Bankruptcy – practice and procedure

Duties of represented parties and their lawyers in proceedings against litigants in person

In Kimber v The Owner Strata Plan No 48216 [2017] FCAFC 226 (22 December 2017) the Full Court allowed an appeal against the primary judge’s summary dismissal of an application for review of a Registrar’s decision not to set aside a bankruptcy notice. The successful ground of appeal that was the subject of leave to the Full Court was that the primary judge erred in failing to consider whether the appellant had reasonable prospects of success in claiming that a bankruptcy notice was invalid having regard to s 41(5) of the Bankruptcy Act 1966 (Cth).

The material of the appellant litigant in person was generally deficient in form throughout the litigation process. The Full Court (Logan, Kerr and Farrell JJ) stated at [60]: ‘The review application and the 30 May 2016 Affidavit are difficult documents. They do not comply with the Rules, they are repetitive and they contain complaints about Court staff and members of the executive committee of the Owners Corporation, the strata managers and Grace Lawyers which are personal and some are plainly scandalous.
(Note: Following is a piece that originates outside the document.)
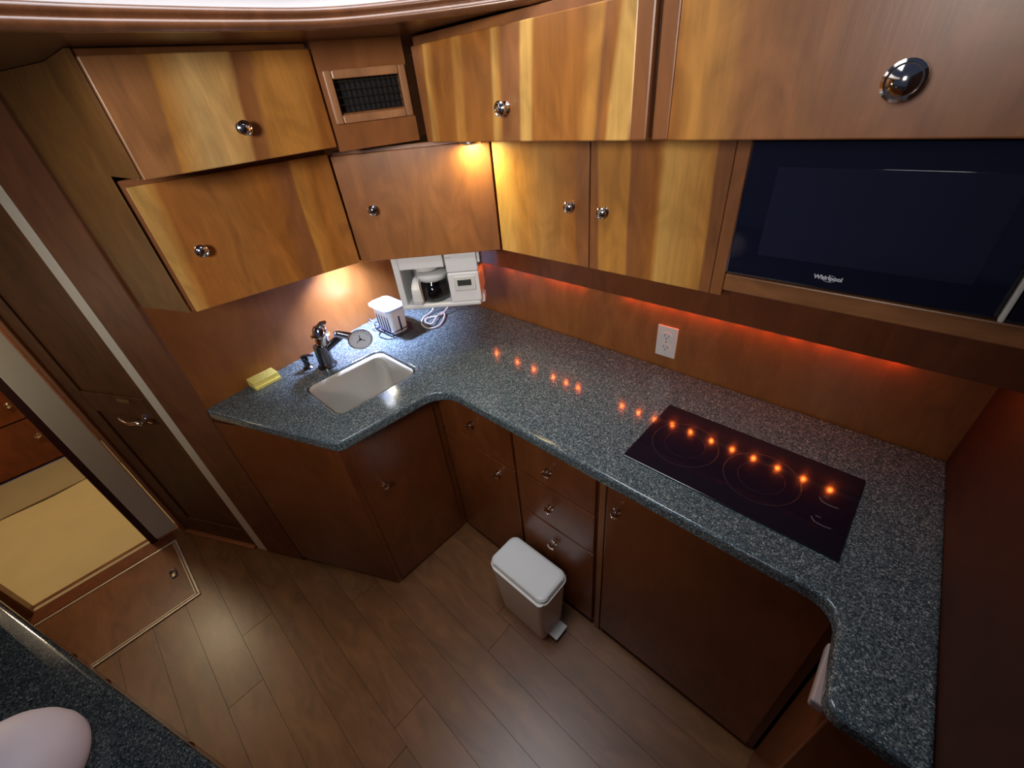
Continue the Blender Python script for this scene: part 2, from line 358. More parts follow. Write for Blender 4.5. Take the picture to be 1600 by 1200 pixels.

Her oral and written submissions are no less challenging. The exact nature of many of Ms Kimber’s complaints is hard to establish. Many of the matters she raises are either outside the scope of the Court’s jurisdiction on an application to set aside a bankruptcy notice … or misconceived … She has plainly struggled as a litigant in person, both with accepting the limits of the Court’s jurisdiction and the disciplines imposed by the FCA Act and the Rules designed to ensure fairness to all parties’.